MR JUSTICE MOSES: Have you had to pay for that?
THE APPLICANT: No, I have not, in fairness, no. But I have had to pay for all the photocopying for the colour photocopying and a whole range of things over the years and it does come to a reasonable sum. I could not itemise it today. I also did ask in my skeleton argument for damages. I think it is an appropriate case because of the delay and because of the issue of advice and the right to impartial and a fair hearing.
MR JUSTICE MOSES: Thank you. What do you say about costs?
MR CHRISTIE: First and foremost, the costs that the applicant seems to be trying to claim are matters that do not strictly relate to this hearing. They go back four years. He has already had two unsuccessful judgments made against him.
MR JUSTICE MOSES: What about the costs of this hearing?
MR CHRISTIE: As far as this hearing is concerned, we were prepared to enter into the consent order as of 9 July and there was agreement with solicitors effectively over the telephone subject to formal confirmation. What happened was that then Mr Boyle and his solicitors parted company and so we are here today. We have made every effort to try and compromise this matter.

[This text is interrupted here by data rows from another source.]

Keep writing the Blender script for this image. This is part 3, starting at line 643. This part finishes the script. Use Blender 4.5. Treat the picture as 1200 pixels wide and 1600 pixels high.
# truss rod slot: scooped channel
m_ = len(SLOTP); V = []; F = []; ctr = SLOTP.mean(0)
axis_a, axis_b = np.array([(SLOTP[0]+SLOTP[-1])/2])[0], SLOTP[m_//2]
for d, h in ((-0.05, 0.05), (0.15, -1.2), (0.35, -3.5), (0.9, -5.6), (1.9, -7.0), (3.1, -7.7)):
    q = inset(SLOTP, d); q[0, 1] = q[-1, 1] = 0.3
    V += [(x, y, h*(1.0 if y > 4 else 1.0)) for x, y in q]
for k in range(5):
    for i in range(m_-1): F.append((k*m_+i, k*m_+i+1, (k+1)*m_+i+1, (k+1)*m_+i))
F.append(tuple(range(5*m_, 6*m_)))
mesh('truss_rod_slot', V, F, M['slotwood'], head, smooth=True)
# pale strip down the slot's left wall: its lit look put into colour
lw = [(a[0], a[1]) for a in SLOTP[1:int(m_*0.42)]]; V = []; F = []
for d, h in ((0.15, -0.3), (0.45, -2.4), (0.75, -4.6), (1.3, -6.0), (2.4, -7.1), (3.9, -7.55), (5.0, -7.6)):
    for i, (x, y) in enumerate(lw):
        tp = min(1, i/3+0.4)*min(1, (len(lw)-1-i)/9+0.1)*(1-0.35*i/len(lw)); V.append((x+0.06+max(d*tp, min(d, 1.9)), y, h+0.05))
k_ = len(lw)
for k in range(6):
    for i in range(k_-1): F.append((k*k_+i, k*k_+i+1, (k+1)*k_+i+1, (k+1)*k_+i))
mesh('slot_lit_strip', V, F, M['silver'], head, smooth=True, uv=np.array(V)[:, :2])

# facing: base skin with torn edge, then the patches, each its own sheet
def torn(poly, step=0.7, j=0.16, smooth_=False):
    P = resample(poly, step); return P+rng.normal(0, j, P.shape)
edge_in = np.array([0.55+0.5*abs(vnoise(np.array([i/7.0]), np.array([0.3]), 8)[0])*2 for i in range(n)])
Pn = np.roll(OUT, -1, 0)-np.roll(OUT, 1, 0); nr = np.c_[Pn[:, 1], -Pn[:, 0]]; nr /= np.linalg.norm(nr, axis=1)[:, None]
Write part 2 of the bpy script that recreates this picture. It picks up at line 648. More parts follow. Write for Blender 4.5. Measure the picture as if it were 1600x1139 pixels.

MR JUSTICE MOSES: I shall not make any order as to costs; I do not think that for today's hearing it is strictly necessary. Mr Boyle's main argument has failed today. I shall make no order as to costs but there will be a detailed legal aid assessment of his costs, and anyone he has employed - a solicitor - will get their costs. So far as the claim for damages is concerned, that was not enclosed with the original claim. I cannot see any basis for the claim for damages in those circumstances against the Commission. Properly directed, if there is a claim for damages it should be against the police, and that would have to await the outcome of the appeal. In those circumstances I shall not give permission to that effect for a claim for damages. In effect, this case is over. So resources should be directed to whether there should be an appeal.